Report raises alarm over French finances

France’s debt-ridden public finances are in a “very worrying” state, a government-commissioned report warned, urging the country’s leaders to balance the budget by 2010 at the latest.

Report raises alarm over French finances

France’s debt-ridden public finances are in a “very worrying” state, a government-commissioned report warned, urging the country’s leaders to balance the budget by 2010 at the latest.

The report, prepared by an expert panel headed by BNP Paribas Chairman Michel Pebereau, charts a fivefold increase in France’s debt over the last quarter of a century.

France’s debt is set to reach €1.2 trillion by the end of the year, the report confirms – about 66% of France’s national output.

“The constant increase of our debt over the last 10 years clearly distinguishes us from our partners,” Mr Pebereau told reporters.

“During the same period, most other European countries realised what was at stake and worked to reduce their financial debt.”

In response to the report, prime minister Dominique de Villepin promised a public finances conference in January to plot France’s path to trim debt.

Mr Villepin said he aims to cut the level of public debt as a percentage of gross domestic product to 60% from 66% in five years. He did not specify exactly when the programme would start.

“The goal of these five years is to reach a balance in our public finances,” he said in an interview on France-2 television.

“France spends too much, and too badly,” he added.

Sometimes scathing in its conclusions, Mr Pebereau’s report also warned that France has “off-balance sheet” public pension liabilities which help take the state’s total liabilities to well over €1.9 trillion.

“In view of these figures, our financial situation today appears to be very worrying,” the report states.

It also points a finger at France’s bloated civil service, which it said had grown by 14% or 300,000 staff between 1980 and 2003 – even as the state’s responsibilities were shrinking.

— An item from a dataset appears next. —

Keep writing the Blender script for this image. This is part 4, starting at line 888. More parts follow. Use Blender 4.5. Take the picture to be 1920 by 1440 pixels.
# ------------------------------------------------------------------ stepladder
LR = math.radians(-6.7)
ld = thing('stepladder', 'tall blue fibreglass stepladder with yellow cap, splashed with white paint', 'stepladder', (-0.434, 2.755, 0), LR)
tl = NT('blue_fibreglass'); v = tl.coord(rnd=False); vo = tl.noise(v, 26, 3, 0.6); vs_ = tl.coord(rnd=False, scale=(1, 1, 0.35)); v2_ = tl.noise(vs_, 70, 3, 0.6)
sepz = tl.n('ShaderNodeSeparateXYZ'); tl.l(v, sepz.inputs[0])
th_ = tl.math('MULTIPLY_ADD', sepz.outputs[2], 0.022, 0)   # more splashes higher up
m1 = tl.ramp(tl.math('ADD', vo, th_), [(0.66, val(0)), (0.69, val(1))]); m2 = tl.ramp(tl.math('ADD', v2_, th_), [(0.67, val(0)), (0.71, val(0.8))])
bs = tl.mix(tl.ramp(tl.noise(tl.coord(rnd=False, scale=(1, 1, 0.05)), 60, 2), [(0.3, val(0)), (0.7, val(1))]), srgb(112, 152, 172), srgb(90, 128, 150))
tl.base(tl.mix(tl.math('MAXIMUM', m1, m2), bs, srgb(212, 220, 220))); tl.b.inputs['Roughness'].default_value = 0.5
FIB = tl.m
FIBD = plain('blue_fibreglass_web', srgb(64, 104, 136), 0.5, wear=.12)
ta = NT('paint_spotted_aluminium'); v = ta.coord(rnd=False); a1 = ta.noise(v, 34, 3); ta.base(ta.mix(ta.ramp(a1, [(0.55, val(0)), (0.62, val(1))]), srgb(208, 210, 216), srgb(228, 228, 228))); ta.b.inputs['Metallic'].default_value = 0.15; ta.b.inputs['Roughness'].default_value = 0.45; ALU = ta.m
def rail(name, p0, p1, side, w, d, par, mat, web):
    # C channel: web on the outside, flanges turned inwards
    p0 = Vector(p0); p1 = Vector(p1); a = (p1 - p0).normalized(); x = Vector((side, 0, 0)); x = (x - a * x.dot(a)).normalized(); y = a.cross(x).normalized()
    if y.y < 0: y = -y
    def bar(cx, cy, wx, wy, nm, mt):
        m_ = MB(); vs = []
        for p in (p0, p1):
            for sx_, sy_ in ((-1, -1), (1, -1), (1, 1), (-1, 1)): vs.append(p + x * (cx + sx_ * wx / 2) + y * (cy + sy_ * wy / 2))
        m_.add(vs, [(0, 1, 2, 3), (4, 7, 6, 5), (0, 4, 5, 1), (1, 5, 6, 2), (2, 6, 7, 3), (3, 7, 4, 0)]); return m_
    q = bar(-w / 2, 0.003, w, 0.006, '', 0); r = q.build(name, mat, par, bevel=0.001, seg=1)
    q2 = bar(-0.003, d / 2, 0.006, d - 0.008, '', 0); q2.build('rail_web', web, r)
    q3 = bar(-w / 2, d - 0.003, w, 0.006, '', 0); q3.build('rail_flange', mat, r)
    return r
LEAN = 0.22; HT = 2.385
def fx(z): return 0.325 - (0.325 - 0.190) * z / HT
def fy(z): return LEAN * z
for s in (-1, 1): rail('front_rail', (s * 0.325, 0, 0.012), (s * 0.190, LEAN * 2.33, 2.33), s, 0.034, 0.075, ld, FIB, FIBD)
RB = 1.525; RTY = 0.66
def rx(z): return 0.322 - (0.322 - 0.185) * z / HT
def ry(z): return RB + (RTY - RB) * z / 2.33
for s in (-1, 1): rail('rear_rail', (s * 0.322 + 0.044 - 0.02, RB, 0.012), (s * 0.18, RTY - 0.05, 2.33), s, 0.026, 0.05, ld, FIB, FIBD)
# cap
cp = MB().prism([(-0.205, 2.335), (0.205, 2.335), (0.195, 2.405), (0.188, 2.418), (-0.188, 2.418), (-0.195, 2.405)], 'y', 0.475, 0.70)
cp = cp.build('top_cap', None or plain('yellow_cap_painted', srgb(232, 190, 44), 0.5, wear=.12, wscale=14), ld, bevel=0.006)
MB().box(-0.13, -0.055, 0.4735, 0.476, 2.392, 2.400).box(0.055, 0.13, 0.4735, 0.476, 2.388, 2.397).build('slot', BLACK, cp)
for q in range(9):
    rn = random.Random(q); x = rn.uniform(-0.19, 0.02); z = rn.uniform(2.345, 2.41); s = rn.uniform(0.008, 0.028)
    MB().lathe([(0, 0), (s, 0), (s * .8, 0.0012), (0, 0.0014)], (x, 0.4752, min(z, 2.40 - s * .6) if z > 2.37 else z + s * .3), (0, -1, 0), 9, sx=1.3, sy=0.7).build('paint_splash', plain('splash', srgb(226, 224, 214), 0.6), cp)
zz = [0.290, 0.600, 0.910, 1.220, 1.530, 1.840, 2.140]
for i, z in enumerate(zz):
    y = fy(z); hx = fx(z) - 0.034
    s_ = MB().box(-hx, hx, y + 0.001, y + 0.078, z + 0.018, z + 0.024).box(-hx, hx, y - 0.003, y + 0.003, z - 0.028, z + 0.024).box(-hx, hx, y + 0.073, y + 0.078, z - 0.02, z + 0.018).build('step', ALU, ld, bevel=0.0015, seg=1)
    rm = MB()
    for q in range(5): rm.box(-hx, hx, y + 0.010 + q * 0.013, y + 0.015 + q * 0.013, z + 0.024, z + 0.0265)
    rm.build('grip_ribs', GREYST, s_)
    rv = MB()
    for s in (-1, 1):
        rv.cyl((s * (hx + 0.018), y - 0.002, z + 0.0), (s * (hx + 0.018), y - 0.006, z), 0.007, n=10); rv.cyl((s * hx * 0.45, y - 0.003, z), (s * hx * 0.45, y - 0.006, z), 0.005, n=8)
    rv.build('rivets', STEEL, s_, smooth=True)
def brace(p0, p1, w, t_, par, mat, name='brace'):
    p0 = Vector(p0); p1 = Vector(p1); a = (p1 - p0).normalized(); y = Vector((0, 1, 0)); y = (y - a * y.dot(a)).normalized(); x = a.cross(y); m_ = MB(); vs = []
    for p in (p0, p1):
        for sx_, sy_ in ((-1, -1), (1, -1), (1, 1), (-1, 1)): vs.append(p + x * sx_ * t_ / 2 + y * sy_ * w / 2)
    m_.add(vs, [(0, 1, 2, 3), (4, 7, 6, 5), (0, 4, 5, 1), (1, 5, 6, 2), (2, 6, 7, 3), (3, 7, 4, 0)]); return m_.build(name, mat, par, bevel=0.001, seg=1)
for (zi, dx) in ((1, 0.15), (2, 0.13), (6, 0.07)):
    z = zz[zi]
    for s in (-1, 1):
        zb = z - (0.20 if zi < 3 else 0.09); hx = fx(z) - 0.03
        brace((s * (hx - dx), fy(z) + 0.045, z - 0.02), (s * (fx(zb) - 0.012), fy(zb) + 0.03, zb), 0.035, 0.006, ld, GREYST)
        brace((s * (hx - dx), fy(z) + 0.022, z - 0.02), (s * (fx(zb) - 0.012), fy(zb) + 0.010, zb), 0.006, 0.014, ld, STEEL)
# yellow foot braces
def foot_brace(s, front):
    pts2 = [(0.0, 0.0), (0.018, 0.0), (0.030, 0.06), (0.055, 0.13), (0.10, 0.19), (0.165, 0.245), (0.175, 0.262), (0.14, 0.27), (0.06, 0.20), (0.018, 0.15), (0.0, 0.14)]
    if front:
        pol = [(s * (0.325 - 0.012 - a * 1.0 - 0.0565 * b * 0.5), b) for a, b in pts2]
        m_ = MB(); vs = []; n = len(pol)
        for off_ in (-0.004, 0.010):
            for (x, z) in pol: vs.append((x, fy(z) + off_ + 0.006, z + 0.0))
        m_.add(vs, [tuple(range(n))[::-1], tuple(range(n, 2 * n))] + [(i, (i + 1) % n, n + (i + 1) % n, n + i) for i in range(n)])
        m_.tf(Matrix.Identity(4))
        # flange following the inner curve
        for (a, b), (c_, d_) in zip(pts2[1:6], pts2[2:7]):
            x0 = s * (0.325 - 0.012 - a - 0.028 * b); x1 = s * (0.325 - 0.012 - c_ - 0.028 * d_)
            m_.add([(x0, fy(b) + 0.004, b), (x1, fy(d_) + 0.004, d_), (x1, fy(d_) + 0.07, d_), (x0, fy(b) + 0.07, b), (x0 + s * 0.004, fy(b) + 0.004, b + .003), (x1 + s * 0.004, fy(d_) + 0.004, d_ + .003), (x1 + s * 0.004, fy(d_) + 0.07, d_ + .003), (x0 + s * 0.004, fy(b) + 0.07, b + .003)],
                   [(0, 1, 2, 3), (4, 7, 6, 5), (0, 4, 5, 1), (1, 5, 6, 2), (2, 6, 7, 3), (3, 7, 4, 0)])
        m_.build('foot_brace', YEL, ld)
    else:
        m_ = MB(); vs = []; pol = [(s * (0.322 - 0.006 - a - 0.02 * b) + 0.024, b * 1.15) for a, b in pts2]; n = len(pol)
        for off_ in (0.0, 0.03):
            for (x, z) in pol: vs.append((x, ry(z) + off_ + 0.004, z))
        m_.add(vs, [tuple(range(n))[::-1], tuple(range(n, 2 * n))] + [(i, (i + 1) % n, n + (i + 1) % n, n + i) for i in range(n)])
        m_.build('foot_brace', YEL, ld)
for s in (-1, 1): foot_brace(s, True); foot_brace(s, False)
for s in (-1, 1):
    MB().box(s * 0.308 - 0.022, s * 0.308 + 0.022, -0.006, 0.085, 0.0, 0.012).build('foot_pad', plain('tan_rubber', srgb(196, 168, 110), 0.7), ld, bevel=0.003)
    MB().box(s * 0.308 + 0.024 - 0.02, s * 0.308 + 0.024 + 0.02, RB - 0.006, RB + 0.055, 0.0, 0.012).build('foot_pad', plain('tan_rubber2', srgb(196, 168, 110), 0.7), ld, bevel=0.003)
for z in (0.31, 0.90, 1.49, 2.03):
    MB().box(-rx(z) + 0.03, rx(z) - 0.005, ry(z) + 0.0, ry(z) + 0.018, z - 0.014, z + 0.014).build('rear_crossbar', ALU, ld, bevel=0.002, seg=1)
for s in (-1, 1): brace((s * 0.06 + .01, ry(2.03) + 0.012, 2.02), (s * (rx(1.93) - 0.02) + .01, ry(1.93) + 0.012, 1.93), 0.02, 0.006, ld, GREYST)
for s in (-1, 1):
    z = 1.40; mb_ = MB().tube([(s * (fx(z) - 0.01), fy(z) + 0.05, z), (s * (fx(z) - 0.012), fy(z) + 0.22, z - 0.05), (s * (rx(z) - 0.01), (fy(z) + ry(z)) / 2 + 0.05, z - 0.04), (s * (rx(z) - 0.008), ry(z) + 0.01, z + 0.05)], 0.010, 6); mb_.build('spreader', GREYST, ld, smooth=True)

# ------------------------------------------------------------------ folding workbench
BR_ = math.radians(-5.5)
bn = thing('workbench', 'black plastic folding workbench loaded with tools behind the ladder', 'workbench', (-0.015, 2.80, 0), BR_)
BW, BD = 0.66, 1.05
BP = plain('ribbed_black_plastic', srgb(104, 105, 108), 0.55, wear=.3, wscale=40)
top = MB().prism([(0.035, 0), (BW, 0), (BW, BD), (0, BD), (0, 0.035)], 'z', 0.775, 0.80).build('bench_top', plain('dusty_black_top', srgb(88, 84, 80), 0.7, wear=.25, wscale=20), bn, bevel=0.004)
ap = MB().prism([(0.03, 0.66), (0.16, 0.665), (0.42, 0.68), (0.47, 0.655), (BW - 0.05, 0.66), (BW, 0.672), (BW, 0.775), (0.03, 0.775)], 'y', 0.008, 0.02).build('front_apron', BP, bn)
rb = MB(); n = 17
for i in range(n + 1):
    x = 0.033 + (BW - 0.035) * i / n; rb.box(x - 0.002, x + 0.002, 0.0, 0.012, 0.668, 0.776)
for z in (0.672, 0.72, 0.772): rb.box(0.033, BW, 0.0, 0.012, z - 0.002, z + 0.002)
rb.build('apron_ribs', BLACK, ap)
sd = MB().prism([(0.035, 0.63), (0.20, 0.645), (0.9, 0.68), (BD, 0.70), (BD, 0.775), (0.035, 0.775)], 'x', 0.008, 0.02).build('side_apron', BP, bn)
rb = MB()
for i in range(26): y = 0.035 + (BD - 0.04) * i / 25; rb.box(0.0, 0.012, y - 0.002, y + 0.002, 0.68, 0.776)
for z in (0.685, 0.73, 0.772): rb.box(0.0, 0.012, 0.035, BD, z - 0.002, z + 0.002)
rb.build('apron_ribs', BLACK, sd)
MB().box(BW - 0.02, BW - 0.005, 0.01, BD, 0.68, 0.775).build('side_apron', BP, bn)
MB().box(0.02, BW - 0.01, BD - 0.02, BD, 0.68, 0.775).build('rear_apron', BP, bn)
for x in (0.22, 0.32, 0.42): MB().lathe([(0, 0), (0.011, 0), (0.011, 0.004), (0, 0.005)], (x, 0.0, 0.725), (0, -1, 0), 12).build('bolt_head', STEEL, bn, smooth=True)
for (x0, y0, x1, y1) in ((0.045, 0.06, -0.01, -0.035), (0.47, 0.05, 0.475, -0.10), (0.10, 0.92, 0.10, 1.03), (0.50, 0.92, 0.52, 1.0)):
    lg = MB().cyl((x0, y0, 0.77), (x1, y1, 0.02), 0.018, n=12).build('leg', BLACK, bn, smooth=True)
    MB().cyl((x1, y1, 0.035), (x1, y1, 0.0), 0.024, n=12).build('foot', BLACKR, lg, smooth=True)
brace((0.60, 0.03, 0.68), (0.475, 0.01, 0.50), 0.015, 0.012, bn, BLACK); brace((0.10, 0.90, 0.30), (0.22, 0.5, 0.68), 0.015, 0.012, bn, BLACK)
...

Finance Minister Thierry Breton warned parliamentarians last month about the pensions crunch expected in 2010 – when France will no longer have enough workers left to fund pensions for the swelling ranks of retirees.

As he presented Pebereau’s report today, the minister used unusually frank language.

France’s national debt represents a “slide away from our commitments” to European partners, Breton said. “France is living collectively above its means.”

France has broken the European Union’s public deficit limit – 3% of gross domestic product – for three straight years. It is also in breach of an EU rule requiring governments to keep their accumulated debts below 60% of GDP.